I couldn't possible answer that question, for fear of causing too much excitement up and down the nation.

Geoff said...

It's really the worst thing that can happen when a hot water bottle follows through.

tony said...

Have You Noticed That The Red ones smell different than the Blue Ones?

Kevin Musgrove said...

I'll be damned if I'm having a sniff of my Fungus the Bogeyman hottie.

The Lovely Bones said...

Ms Scarlet,

"Ms Lovely: Resistence is futile."

To what do you refer?....Scarletblue or hot water bottles?

As for the email you received.....
still think it odd.

Enjoy your weekend.

TLB xx

eroswings said...

Yeah, I don't get the hot water bottle thing either. I'd be afraid of it busting and scorching the skin or wetting the entire bed!

Whirlochre said...

For a moment there, I thought you'd posted a photo of your favourite rubber knickers.

But that's next week, right?

Gadjo Dilo said...

"I throw the old ones out because they tend to leak and make the sheets wet" - like your men, eh, scarley?! (Maybe somebody's already said that.)

mago said...

No, my dear, I do not get such emails. :]

Scarlet Blue said...

Mr XL: Considering how cold the last six months have been, I may start my own hot water bottle shop - one way of beating the recession!

Nick: Are you using rhyming slang?

Dave: Indeed! The thought has got me all a quiver.

Geoff: It appears that Rog is used to this experience.

Tony: Yes! I have a red one and it is potent.

Kev: I'm surprised at you Kev, I had you down as a classic red hot water bottle man.

Ms Lovely: Puns!

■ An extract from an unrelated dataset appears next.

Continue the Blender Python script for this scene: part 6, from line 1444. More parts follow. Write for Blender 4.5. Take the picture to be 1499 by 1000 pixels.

Puns are irrisistible!

Mr Swings: They are fine so long as you don't over fill them.
Like most things.

Mr Whirly: ...and the following week is my favourite rubber tank top...

Gadj: You are the first to mention this and you can read me like a book!

Mr Mags: I'm beginning to feel priviledged.


nick said...

Never thought of that (slaps forehead, Woody Allen style). How dim am I? No, our rubber duck is merely a cherished companion.

The Lovely Bones said...


Why of course it is!..... how stupid of me.:-(

Had one of my blonde moments there.

TLB xx

Scarlet Blue said...

Nick: *Smiles innocently*
In that coquettish way I have.

Ms Lovely: It happens to the best of us...


kyknoord said...

I think all hearts should be rubber. It would certainly save a lot of unnecessary angst.

Philip said...

I have a strong memory of being a kid and my mother asking me to hold the hot water bottle whilst she filled it. She poured boiling water all over my hand. That night I could only cuddle the hot water bottle with one hand. My burnt hand was still hot from the water so it all worked out in the end. Brave woman to put up a post labelled "hot rubber". 10 out of 10 for bravery and content!

Scarlet Blue said...

Kyknoord: I will be calling you 'Kinky' in future... I'm finding spelling difficult today.
...but rubber also perishes if it's not buffed and oiled.

Philip: Hello and Welcome!
Were you lured by the hot rubber?
I think my mum did that to me as well!


Tawny Owl said...

Just stumbled across your blog again after all these months and see that my original email caused you some concerns. Sorry about that, but I think you initially read too much into it. It was certainly not my intention to enter into discussions of a seedy nature. I sent an email as opposed to posting a comment as I didn't have a Blogger Account at the time and anonymous comments weren't an option.
As you now say - "simply one hot rubber lover connecting with another." I don't know why I have this craving and thought that talking to another with similar feelings might help me understand. Thanks for your comment, and email me if you’d like a more detailed explanation.

Scarlet Blue said...

Hello Tawny Owl - this was one of my few posts that I regretted posting. I felt a bit mean after I'd done it.
I do love the smell of a hot water bottle... but... I wouldn't make up a hot water bottle just for the purpose of sniffing it.
Anyhow, apologies to you for publishing this email. I shouldn't have done it.

Tawny Owl said...

Hi Scarlet
There's absolutely no reason why you should feel bad in any way about your post, and you should certainly have no regrets. I can assure you it caused me no embarrassment. In fact some of the comments it provoked were quite interesting! Yes, I love the smell of my hot water bottle, but it’s not a sexual thing - just a rather unusual, and some would say odd , craving.